Requirement
Give the count of lines holding the string "that" and nothing else.

The data
# # # # #
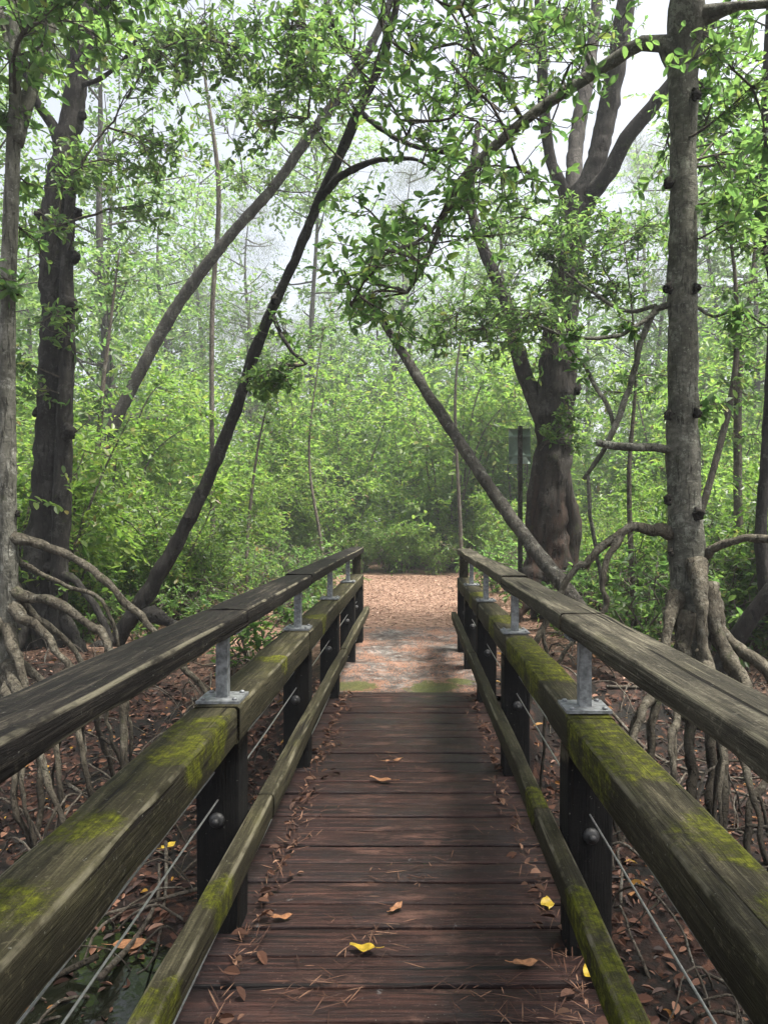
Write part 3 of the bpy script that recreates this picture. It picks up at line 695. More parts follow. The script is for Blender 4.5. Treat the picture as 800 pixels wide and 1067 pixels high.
# # # # #
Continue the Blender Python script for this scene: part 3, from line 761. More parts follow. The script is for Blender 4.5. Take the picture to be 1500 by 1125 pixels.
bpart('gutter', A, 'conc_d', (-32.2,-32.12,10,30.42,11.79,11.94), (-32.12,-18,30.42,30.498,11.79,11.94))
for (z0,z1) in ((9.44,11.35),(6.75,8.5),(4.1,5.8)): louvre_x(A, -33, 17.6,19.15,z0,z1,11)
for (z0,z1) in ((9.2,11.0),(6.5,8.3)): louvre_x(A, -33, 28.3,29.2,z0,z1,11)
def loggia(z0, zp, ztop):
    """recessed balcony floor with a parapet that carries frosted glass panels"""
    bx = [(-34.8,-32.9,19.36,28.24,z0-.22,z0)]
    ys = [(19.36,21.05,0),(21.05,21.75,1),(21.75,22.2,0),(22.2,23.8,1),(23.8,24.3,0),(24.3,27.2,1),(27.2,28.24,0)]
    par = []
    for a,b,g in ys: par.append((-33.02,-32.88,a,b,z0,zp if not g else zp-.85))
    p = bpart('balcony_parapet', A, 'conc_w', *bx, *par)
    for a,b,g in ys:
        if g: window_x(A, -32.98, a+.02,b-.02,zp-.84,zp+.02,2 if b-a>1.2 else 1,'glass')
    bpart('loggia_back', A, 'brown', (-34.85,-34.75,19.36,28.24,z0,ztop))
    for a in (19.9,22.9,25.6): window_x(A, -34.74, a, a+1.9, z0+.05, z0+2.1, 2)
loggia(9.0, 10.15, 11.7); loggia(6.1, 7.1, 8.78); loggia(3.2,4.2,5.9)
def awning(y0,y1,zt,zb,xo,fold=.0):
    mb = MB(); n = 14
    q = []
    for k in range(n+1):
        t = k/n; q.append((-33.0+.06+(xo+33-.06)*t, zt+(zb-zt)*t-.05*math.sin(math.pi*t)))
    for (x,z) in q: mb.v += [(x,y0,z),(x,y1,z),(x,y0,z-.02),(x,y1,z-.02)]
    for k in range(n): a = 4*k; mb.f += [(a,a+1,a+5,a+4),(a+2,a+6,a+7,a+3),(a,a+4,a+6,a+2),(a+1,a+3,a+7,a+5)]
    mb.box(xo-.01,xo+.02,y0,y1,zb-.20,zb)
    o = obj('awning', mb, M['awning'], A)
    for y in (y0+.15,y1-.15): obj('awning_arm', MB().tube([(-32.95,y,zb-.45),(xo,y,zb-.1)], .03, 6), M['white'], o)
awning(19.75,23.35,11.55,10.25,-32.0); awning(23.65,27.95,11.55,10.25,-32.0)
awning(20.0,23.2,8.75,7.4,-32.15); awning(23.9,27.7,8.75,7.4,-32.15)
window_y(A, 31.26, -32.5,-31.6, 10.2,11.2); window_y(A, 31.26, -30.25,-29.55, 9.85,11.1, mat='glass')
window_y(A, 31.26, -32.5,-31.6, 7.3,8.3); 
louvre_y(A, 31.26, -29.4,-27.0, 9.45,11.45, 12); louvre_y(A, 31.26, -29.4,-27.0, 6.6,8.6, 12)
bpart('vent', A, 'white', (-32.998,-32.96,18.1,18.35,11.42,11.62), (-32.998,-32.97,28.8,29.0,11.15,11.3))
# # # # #
Result for this exercise
2